Earl Gray
Sunday, February 26, 2012
Performers: The Librarian
Here's a tip: If voice is the best thing a blurber can say about a poet, run like a scalded dog. Chances are, the blurber is actually talking about the poet's style as opposed to the persona's idiolect. If so, the tout is saying the poet is different as opposed to good.
A collection by "poet/performer" John Marcus Powell was recently published on TheHyperTexts. As a general rule, I don't write reviews but, to speed discussion along, here are my impressions of what I read:
Every option or reference, no matter how trivial or tangential, is pursued in parentheses, em dashes or obliques as if by a paranoid pedant. At every point the audience expects to hear "But I digress..." That moment of self-awareness never arrives. Each "poem" is a tedious argument of insidious intent, spread out like yellow fog, causing those who have come to go, lest they be etherized. Modifiers are chosen at random and rendered shotgun style for "poetic effect". While witty in places, the writing is utterly devoid of technique, rhythm, sonics or coherence.
In short, it's typical open mic fare. Too precious for slam. Defended only by loyal associates of the author, who assure us that Mr. Powell is a bright, gregarious fellow, one gets the sense that some people feel poetry is defined as whatever their friends write. All of this being the case, Mr. Powell doesn't warrant this or any other kind of attention. So why do I mention him?
Mr. Powell is described as a struggling actor and poetry performer. His supporters assure us that if we were to hear his work delivered in his voice we'd enjoy it and, more specifically, we'd hear the rhythm that is missing from the page. I've seen this movie before. We check out the audio, only to find it even less rhythmic than the page, or we witness it being delivered in an affected manner to effect a cadence. Occasionally we hear both, as here:
176 views at the time of this writing. Two "likes". A more self-conscious performance would be hard to imagine. Mr. Powell overenunciates in his readings. The exaggerated articulation suggests that he feels his words are memorable, a notion contradicted by the fact that he himself doesn't bother to memorize them. He stresses words at random, apparently astonished by desultory events in his own narrative, often punctuated by him looking up to see if his audience is similarly surprised.
"I was sitting at my table...having LUNCH!"
Gee, what an odd thing to do at a table!
I knew I'd seen this kind of reading before but it took me hours of scouring my memory banks to bring to mind the source.

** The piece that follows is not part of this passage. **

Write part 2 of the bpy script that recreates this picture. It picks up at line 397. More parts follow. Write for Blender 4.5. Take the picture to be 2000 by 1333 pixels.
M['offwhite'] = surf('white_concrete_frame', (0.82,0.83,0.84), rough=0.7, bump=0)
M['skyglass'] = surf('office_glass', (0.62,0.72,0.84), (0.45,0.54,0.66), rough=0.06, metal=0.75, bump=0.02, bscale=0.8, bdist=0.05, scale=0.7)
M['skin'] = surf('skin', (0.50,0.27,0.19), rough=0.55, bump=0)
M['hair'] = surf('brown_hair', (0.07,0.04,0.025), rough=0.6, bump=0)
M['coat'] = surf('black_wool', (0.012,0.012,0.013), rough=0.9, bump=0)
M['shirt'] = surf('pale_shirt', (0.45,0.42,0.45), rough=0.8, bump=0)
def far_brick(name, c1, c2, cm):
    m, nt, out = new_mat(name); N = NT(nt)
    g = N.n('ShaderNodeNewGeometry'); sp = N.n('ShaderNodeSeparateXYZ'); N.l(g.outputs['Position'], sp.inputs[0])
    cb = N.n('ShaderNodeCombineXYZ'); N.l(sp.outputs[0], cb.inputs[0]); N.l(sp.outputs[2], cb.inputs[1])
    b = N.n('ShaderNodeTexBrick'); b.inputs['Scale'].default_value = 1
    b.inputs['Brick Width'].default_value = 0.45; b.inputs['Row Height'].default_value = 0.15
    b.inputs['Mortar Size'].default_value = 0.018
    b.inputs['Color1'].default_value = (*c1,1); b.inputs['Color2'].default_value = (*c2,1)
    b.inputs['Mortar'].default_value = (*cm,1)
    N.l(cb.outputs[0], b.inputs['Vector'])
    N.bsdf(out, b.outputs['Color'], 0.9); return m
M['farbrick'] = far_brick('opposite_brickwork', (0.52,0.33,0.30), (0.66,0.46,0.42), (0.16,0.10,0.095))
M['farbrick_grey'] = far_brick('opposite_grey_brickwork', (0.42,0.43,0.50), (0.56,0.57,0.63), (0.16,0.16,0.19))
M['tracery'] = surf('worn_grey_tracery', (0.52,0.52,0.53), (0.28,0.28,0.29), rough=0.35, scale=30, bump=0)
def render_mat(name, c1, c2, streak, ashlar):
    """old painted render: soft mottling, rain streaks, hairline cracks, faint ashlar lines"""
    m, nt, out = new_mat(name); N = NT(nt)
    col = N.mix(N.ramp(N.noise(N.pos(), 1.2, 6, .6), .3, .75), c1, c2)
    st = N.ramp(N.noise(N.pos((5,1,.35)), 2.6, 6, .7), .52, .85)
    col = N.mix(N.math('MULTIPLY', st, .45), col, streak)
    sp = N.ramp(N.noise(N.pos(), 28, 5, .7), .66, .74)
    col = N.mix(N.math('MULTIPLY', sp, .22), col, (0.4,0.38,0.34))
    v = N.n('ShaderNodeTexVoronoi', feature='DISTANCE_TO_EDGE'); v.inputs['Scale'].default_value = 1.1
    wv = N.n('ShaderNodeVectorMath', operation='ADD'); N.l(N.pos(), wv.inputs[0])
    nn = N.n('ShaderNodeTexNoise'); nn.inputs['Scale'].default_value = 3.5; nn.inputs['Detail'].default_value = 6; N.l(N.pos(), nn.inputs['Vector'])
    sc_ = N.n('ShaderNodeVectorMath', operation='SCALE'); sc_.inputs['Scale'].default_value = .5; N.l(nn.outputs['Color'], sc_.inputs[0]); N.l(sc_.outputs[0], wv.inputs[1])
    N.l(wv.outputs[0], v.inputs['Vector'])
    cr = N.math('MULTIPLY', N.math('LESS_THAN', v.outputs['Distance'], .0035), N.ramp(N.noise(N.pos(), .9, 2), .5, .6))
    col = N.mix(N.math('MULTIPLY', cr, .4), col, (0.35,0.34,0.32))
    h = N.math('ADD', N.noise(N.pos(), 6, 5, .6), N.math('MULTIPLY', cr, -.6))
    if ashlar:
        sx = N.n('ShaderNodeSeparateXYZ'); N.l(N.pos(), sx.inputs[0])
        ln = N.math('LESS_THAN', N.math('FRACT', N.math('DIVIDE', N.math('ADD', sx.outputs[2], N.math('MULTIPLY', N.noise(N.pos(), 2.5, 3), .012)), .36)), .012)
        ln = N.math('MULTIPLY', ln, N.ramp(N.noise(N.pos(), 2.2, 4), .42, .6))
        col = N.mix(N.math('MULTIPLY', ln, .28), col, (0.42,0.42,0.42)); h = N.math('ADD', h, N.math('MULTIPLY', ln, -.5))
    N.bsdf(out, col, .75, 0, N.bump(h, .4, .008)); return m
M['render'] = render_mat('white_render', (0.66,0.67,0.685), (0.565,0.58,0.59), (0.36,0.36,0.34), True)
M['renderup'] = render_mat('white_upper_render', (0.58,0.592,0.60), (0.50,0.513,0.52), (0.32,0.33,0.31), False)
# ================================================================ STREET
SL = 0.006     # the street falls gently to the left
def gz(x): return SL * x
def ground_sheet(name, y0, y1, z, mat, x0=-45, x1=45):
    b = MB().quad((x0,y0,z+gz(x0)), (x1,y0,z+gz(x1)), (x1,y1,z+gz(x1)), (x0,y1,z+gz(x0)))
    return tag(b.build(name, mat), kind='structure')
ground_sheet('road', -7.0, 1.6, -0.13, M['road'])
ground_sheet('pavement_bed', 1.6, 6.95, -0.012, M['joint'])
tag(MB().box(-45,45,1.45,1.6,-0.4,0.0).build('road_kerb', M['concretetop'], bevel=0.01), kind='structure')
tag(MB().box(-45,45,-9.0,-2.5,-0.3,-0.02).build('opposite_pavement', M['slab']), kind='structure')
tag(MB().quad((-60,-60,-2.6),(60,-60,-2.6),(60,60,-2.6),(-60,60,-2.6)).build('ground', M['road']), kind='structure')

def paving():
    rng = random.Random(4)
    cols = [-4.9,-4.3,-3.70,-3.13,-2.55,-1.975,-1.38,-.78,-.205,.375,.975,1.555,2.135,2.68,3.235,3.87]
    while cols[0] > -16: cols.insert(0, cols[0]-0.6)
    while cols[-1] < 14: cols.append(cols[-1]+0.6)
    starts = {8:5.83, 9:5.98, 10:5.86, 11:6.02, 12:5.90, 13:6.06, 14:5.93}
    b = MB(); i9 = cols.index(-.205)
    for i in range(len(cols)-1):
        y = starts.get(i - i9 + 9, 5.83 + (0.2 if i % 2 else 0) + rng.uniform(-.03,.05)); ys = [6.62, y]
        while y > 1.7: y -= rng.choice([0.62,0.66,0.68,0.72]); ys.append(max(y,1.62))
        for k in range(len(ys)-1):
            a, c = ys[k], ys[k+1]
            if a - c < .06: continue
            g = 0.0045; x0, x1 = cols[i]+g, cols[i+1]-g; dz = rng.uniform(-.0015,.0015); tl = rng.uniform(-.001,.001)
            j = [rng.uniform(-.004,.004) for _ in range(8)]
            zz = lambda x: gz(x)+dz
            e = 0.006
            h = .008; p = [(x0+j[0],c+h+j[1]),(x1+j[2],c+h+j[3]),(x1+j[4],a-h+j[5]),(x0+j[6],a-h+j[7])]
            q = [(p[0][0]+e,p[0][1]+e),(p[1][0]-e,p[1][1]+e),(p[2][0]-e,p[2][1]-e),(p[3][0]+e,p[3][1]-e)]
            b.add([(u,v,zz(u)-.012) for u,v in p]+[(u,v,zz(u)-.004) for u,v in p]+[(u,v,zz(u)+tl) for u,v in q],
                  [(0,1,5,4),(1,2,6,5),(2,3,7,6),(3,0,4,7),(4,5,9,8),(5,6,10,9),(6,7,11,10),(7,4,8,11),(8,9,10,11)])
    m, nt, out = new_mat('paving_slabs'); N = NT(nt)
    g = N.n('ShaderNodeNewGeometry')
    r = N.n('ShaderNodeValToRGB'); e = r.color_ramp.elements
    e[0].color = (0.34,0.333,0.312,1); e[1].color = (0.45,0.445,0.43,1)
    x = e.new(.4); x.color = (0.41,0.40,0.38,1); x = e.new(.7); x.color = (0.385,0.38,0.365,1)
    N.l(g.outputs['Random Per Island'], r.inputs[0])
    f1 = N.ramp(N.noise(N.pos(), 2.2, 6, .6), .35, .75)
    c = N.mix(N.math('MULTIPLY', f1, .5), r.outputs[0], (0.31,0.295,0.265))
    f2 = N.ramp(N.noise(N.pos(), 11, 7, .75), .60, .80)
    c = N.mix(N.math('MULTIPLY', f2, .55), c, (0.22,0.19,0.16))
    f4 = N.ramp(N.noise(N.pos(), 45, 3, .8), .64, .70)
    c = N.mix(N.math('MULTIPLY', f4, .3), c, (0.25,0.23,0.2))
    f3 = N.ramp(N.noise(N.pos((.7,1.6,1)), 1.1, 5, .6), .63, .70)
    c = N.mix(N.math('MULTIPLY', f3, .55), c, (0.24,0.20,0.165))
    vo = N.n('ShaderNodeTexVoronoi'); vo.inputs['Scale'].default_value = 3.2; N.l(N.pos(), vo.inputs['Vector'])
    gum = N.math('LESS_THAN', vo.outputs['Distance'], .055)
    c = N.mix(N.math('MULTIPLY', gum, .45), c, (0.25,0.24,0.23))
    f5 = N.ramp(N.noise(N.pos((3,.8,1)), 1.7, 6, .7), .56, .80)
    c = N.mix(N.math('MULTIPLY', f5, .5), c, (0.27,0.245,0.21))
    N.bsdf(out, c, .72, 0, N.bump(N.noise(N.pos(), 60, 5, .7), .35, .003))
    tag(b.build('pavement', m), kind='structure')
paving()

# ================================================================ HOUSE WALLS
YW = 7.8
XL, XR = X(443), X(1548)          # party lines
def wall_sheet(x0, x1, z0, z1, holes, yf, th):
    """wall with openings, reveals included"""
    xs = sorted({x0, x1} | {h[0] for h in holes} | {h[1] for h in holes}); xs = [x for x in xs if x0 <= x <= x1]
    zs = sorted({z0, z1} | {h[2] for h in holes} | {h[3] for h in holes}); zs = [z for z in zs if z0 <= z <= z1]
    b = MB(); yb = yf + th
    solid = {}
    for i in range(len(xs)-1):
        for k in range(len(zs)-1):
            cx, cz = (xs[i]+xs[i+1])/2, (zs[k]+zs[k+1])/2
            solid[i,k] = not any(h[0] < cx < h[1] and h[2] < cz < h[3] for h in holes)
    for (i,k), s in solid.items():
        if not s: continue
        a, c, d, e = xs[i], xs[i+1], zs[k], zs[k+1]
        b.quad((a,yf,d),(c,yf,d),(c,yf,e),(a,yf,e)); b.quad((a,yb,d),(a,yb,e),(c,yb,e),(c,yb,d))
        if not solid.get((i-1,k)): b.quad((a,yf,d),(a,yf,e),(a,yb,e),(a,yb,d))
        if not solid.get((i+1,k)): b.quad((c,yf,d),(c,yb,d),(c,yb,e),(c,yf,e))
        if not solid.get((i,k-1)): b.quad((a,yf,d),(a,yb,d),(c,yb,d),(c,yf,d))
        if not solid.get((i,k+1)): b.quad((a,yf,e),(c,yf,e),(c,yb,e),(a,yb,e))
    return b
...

Finally, it occurred to me: this is almost identical to Billy Van's comedy skits as The Librarian on "The Hilarious House of Frightenstein", an old children's show we might find in reruns on the Space channel. We half-expect Mr. Powell to look up and ask "Are your frightened?" Were he to do so, that alienating device would be the only technique found in his writing or performance.
Rhythmic? Hardly. If anything, this weird syncopation is less so than a natural reading would be. The stresses occur with the same patterned regularity and predictability as bingo numbers do. Nevertheless, Mr. Powell's shills insist that he is a better performer than most poets.
What is truly frightening is that they may be right.